CHP’nin PKK-YPG-FETÖ’yle ilişki ve illiyet bağı ortadayken,
kamuoyunda çoklu baro olarak bilinen kanun teklifine ihanet ve
bölücülük yaftası vurmak bir başka rezalettir. Kimin bölücülük
yaptığı, kimin ihanete teşne olduğu gizlenemeyecek boyutlardadır.
Saltanatları tartışmaya açılan bazı baroların CHP takviyeli
protestoları demokratik bir hak değil, densiz bir zorlamadır.
Konuşmaya uzak, uzlaşmaya mesafeli, müzakere ve görüşmeden bihaber
bu baroların ülkemizi huzursuzluk girdabına çekme gayretleri duvara
toslamıştır.
TBMM Adalet Komisyonu yaklaşık 4 gün süren ve 52 saati bulan toplantılarla mezkur kanun teklifini kabul etmiş, söz sırası Genel Kurul’a gelmiştir. Sahte demokrasi çağrısı yapanlar, demokrasi kültürünü en çok budayan, benim olsun da ne olursa olsun anlayışıyla dar ve kaymak bir kadro kurarak barolara çöreklenenlerdir.

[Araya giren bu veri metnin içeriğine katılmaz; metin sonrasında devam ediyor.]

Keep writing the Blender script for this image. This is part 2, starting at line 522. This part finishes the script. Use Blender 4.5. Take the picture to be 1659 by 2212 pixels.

"ÇOKLU BARO TEKLİFİYLE BAROLAR
DEMOKRATİKLEŞECEKTİR"
Görüşülen çoklu baro kanun teklifiyle barolar demokratikleşecek,
avukatlar özgürleşecek, savunma daha da güçlenecektir. Bazı
baroların mesleki dayanışma ve hak mücadelesinden ziyade CHP
kayığına binip siyasi muhalefete tevessül etmeleri savunma ruhuyla
ters düşen bir kırılmadır.
Dileğimiz baroların savunulduğu kadar Türkiye’nin hak ve çıkarlarının da savunulması, sahiplenilmesidir. Milli meselelere Fransız kalanların haktan, hukuktan, demokrasinden bahsetmesi yalnızca kandırmacadır. Milliyetçi Hareket Partisi Türkiye’nin ekonomik çıkarlarını, egemenlik kazanımlarını, bölgesel ve küresel zeminde gösterdiği haklı direnişi sonuna kadar destekleyip yanında olacaktır. Cumhur İttifakı’yla geleceğin kudret sahibi Türkiye’sinin çatısı örülecektir. Partimiz bu ahval ve şerait içinde 13. Olağan Büyük Kurultayı’na giden süreci başlatmıştır."